Usually I can stare at the screen and the words I am about to write come flowing through me. But, this time it is different. The screen is blank the words are jumbled in my thoughts of how I share so something that has been who I have been for so many years. We are who we are by how we are raised. The ways we did things or didn’t do things are for sure a product of how we grew up. Don’t get me wrong I feel blessed to have been adopted and not had to grow up in a foster care home, but there are too many times I wish I could just turn back time.
Growing up I often spent a majority of my time in my room, or playing with a friend or two. My family was always really quiet and didn’t talk much or have those family game nights that my other friends had with their families. Still today we don’t have the communication as a family. I often have been given whatever I want within reason and very rarely told “no”. Still today I am often told “whatever makes you happy” or “do what you want” we’ll be there to support as much as we can. Through the openness of being able to do what I want I didn’t learn being consistent, communication, or how to build quality relationships.
In my late teens I became a runaway, I ran away from home multiple times and was considered a “Missing Child” for a little over a week at one point. For years I ran away if not leaving but to go to my room and isolate myself so I wouldn’t have to discuss or deal with what life’s curveballs were throwing at me. I have become known as the Black Sheep of my family or the Nomad.
Recently I have tried to runaway or change from what sucks or what I challenges me. It is what I know, it is all I know. When you do something for 30+ years it becomes a bad habit that is impossible to break. Hidden within the word “impossible” is the word “possible”. While I made grunt and sometimes not do it with a smile on my face, my coach has challenged me to rewrite the story of my life.
What will it look like to rewrite my story and to plant roots. I am not sure what it will look like, but I know she is right and I do need to plant roots. While I have had trees in many different forests, I am sure that those trees often had shallow roots. For when the storms of life would roll through the tree would topple over and a new tree would be planted elsewhere. My tree is damaged and it is a little dead and brown, but I want to rewrite my story and build my new forest with strong trees that can withstand the storms.
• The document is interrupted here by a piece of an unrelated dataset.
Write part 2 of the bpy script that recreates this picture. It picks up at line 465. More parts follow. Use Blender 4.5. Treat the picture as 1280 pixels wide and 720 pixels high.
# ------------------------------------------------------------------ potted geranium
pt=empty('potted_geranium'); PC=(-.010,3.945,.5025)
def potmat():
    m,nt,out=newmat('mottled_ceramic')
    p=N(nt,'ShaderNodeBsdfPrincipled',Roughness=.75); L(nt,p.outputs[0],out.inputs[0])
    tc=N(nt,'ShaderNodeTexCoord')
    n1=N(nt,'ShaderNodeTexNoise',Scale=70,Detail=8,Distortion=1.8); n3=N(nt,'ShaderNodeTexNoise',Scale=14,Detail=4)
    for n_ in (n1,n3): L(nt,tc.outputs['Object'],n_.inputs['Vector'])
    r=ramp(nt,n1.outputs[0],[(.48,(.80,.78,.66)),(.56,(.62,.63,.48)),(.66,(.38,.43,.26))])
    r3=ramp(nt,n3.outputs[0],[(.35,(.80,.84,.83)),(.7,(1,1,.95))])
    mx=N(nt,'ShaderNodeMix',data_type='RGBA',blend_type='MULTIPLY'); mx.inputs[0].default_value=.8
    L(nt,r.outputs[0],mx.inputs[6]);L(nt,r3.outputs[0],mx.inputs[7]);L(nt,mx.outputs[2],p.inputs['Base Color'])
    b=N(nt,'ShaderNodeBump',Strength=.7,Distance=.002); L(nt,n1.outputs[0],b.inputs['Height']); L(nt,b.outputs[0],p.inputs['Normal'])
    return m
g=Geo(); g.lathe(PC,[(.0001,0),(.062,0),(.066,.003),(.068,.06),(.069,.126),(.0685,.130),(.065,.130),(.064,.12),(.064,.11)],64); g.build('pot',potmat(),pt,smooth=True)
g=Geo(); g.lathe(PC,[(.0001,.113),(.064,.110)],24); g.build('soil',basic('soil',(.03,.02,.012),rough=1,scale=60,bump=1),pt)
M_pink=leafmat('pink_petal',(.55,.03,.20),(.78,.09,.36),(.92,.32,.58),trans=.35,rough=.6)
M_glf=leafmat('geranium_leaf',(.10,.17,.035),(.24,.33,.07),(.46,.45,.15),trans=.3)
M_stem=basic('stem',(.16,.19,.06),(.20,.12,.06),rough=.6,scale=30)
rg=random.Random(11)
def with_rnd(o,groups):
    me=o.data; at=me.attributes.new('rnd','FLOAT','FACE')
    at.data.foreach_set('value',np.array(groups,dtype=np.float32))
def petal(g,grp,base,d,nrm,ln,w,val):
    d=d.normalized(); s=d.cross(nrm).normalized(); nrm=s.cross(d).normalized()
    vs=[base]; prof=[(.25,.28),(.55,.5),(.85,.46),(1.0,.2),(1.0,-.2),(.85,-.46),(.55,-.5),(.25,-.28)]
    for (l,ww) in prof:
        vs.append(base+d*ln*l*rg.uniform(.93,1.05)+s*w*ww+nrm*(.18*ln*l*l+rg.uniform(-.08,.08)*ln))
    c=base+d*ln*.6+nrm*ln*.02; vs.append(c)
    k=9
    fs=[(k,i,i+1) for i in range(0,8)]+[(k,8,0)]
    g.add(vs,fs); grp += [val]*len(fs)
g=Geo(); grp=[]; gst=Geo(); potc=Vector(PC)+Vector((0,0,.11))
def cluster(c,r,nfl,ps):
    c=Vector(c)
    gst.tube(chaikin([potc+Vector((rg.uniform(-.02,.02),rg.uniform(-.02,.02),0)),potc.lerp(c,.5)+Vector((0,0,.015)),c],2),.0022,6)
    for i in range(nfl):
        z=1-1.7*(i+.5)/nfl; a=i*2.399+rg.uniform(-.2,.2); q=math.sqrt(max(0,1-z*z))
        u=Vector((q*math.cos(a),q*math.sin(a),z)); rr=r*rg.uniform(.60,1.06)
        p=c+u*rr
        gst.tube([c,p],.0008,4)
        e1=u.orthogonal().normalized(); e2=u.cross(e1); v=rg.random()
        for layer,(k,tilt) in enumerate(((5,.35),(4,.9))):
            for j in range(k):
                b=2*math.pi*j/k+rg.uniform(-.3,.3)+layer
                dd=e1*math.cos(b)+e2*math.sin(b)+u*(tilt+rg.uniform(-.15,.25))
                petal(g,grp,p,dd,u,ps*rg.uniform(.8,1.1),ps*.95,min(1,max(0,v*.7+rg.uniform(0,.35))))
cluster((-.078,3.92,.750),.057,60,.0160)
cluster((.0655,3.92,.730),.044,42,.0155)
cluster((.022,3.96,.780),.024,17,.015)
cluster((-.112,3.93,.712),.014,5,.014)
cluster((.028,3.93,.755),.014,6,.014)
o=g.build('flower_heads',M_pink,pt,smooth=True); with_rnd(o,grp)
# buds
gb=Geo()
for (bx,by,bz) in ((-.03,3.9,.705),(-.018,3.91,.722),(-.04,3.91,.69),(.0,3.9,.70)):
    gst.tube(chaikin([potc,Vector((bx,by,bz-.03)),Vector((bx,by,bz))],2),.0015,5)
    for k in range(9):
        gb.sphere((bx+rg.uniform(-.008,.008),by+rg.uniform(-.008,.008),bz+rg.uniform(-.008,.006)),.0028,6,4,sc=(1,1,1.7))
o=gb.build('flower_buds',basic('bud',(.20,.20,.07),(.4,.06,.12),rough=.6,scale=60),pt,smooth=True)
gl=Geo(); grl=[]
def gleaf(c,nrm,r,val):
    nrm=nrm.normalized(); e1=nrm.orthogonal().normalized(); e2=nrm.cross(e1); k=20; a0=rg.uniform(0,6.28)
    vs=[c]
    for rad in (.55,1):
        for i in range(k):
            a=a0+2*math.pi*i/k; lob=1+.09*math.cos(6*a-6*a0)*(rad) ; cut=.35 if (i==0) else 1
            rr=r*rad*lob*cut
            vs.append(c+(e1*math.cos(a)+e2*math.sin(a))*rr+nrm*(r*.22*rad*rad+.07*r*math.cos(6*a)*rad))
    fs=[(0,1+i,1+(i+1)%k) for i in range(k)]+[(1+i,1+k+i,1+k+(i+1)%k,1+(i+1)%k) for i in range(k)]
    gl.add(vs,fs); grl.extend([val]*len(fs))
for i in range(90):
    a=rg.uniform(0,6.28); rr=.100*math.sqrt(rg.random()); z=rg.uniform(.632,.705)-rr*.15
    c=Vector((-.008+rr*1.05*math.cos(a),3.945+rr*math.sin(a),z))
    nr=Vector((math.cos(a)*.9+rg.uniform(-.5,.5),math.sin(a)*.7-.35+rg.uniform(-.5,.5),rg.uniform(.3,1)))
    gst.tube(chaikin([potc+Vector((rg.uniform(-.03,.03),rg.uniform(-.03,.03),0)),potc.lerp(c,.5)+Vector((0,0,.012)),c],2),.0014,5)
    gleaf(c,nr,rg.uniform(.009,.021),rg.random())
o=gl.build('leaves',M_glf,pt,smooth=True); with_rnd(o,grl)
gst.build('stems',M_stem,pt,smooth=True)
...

I laughed as my meeting with my coach came to and end today, I know that the strength of my anchor will be tested with storms. While sometimes I am human and my anchor doesn’t dig in and rolls onto the next deep spot to secure itself.
I know I have found my family at OPT, I just need to be more vulnerable…weather the storms and plants my roots. For my body, mind, and spirt will be shaken but I have a fantastic family who will be there to support, encourage, and challenge me.